On Sunday local time, Nick Timiraos, a Wall Street Journal reporter known as the "mouthpiece of the Federal Reserve" and referred to as the "new Federal Reserve news agency," wrote that even if inflation returns to the Fed's 2% target in the coming years, interest rates may not return to the ultra-low levels seen before 2020, given the ongoing resilience of the economy and the expanding government deficit.

The problem lies in the so-called neutral interest rate. Generally speaking, if borrowing and spending are strong and inflationary pressures rise, the neutral rate must be higher than the current rate. If borrowing and spending are weak and inflation recedes, the neutral rate must be lower. Since early 2022, soaring inflation has led the Fed to raise rates well above the neutral level.

Timiraos suggests that as inflation has now declined but economic activity remains robust, estimates of the neutral rate may become more important in the coming months. If the neutral rate rises, it may be necessary to raise short-term rates or postpone rate cuts as inflation declines. It may also keep long-term bond yields, which determine mortgage and corporate debt rates, at higher levels for a longer period of time.

By 2019, the median rate expectation had dropped from 4.25% in 2012 to 2.5%. After deducting a 2% inflation rate, the actual neutral rate was 0.5%. As of June this year, the indicator remained at 0.5%.

While the median has not changed, the forecasts of some officials have been steadily rising. In June, out of the 17 FOMC members, 7 predicted that the actual neutral rate would be higher than 0.5%, while only 3 predicted it would be lower. A year ago, there were eight predictions below 0.5% and two above.

Timiraos explains that despite the Fed raising rates to the highest level in 22 years, the economy still unexpectedly shows resilience, and analysts expect growth in the third quarter to easily exceed 2%. This suggests that the current interest rate levels of 5.25% and 5.5% do not impose significant constraints on the economy.

"In concept, if the economy is operating above the 5.25% interest rate level, then to me, this suggests that the neutral rate may be higher than we imagined," said Tom Barkin, President of the Richmond Fed. He also stated that it is still too early to draw any definitive conclusions.

Timiraos also writes that factors such as the expanding government deficit and investments in clean energy and artificial intelligence could push up the neutral rate. Joseph Davis, Chief Global Economist at Vanguard, the world's largest mutual fund company, estimates that due to increasing public debt, the actual neutral rate has risen to 1.5%.
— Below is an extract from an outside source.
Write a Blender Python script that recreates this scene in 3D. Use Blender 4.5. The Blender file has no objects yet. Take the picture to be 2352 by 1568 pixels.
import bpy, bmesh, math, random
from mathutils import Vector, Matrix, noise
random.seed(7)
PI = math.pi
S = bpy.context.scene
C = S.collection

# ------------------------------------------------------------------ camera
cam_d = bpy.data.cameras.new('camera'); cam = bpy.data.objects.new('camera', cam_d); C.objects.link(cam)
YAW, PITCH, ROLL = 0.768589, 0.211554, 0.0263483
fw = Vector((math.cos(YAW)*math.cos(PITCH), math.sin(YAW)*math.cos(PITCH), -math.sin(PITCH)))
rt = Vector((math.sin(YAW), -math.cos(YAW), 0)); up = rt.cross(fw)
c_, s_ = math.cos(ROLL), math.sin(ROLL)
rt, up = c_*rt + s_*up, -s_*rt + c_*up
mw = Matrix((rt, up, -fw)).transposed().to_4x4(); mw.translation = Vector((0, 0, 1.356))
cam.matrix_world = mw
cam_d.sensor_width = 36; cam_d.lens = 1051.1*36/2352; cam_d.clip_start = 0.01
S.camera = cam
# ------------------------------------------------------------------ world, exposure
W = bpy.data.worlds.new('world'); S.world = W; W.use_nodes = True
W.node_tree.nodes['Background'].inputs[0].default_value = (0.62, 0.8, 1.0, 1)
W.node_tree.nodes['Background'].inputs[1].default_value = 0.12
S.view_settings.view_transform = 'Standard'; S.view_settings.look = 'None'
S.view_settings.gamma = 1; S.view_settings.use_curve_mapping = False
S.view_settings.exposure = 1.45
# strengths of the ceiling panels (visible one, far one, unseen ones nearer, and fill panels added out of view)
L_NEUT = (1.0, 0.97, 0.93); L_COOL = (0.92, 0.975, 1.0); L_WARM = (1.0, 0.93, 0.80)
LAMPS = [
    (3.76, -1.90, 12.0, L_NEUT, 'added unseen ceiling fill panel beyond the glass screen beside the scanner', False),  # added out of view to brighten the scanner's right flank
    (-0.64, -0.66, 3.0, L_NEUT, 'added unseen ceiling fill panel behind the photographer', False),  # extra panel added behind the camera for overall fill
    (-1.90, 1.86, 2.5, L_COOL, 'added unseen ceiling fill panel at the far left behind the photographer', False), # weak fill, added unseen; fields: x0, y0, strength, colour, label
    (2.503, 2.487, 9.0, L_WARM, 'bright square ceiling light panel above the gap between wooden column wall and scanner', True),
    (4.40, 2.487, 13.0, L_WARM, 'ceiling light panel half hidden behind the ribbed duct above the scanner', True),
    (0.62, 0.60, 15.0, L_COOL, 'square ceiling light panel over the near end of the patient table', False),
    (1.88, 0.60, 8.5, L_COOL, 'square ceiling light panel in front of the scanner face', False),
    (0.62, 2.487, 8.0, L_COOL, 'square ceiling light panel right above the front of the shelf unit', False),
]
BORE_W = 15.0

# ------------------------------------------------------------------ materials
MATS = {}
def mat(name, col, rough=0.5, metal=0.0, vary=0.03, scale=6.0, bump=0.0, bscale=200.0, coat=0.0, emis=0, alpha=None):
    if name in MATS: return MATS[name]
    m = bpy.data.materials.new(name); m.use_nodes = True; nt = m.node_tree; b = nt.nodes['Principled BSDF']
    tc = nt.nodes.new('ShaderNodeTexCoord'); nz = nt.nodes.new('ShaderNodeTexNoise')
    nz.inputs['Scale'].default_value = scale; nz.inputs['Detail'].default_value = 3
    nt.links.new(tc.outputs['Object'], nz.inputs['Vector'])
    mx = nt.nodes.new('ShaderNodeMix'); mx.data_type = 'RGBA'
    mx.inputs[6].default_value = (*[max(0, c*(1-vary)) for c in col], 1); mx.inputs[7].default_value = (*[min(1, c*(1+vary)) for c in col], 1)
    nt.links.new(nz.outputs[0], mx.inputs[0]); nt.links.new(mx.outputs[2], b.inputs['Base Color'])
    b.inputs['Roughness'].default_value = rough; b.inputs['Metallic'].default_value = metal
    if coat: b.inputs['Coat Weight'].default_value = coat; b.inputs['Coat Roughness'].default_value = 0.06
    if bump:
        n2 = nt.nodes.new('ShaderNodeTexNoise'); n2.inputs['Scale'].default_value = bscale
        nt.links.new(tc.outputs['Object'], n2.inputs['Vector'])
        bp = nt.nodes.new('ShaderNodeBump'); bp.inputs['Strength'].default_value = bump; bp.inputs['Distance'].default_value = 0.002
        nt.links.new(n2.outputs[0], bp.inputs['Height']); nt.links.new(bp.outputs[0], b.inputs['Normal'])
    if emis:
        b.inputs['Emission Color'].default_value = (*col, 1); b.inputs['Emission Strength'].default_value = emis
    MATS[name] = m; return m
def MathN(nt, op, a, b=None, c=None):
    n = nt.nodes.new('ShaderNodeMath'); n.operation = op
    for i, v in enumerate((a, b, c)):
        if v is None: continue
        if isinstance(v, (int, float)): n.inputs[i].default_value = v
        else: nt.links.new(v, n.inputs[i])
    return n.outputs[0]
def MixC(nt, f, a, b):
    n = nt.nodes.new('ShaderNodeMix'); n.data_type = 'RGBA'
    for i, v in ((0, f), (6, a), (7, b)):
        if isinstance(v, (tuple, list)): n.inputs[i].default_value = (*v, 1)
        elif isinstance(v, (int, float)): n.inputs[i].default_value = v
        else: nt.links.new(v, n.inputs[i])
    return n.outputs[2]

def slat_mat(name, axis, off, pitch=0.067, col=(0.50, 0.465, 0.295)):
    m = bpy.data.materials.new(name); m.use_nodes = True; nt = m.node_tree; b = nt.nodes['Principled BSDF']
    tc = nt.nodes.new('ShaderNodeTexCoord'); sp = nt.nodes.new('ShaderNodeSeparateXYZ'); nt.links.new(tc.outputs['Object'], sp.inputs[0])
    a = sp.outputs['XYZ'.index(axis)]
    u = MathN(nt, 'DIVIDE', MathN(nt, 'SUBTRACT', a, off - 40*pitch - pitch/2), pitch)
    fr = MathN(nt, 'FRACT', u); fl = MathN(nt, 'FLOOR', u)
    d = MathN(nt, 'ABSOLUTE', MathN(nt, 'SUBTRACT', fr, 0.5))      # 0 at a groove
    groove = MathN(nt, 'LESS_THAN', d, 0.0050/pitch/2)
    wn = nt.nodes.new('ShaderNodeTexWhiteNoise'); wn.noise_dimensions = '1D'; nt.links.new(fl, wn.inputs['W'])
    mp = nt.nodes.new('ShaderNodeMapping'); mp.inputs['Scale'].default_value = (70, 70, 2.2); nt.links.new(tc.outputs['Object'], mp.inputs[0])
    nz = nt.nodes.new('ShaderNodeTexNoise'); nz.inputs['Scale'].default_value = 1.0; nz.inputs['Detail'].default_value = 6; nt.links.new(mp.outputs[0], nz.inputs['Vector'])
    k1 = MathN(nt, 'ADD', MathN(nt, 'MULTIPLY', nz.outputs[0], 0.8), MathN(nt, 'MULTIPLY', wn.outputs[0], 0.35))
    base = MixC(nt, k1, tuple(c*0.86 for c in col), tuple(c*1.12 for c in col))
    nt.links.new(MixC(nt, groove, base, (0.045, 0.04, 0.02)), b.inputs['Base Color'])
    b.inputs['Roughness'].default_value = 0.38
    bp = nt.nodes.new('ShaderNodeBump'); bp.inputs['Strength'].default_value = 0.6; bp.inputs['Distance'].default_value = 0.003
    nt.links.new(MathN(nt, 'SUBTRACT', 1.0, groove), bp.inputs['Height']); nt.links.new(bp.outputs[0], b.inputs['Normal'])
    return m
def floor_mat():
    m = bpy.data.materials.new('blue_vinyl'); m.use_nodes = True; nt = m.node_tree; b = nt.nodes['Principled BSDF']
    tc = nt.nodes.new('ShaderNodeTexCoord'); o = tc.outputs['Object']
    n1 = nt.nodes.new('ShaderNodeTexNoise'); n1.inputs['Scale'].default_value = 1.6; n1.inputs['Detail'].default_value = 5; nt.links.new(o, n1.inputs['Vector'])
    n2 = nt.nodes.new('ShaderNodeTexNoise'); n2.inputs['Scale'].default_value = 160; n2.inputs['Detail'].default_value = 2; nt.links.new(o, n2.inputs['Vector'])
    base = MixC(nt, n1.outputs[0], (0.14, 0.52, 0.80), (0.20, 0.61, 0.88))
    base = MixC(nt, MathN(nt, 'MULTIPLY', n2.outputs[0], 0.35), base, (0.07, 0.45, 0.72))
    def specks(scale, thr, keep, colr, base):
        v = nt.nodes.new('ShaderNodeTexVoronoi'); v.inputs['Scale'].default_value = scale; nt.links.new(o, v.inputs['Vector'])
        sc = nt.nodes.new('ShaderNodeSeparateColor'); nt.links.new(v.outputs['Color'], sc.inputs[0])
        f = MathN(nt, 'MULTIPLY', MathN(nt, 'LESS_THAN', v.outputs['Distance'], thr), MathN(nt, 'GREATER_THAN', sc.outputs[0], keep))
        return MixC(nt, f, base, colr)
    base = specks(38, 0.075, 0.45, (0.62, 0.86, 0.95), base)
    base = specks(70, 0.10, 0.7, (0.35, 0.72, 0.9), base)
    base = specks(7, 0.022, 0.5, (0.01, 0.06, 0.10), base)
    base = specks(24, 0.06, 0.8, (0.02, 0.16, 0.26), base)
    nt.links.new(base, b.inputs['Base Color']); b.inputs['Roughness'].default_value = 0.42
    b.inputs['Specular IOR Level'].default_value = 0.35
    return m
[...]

The debate over the neutral rate is far from over.

In April, the International Monetary Fund predicted that due to aging population and weak productivity growth, the future real neutral rate in the United States will remain below 1% for the next few decades. Williams expressed during the recent Federal Reserve meeting that he does not rule out the possibility of raising the neutral rate due to unexpected circumstances. Federal Reserve Chairman Powell has warned against formulating policies based on "unobservable estimates" such as the neutral interest rate.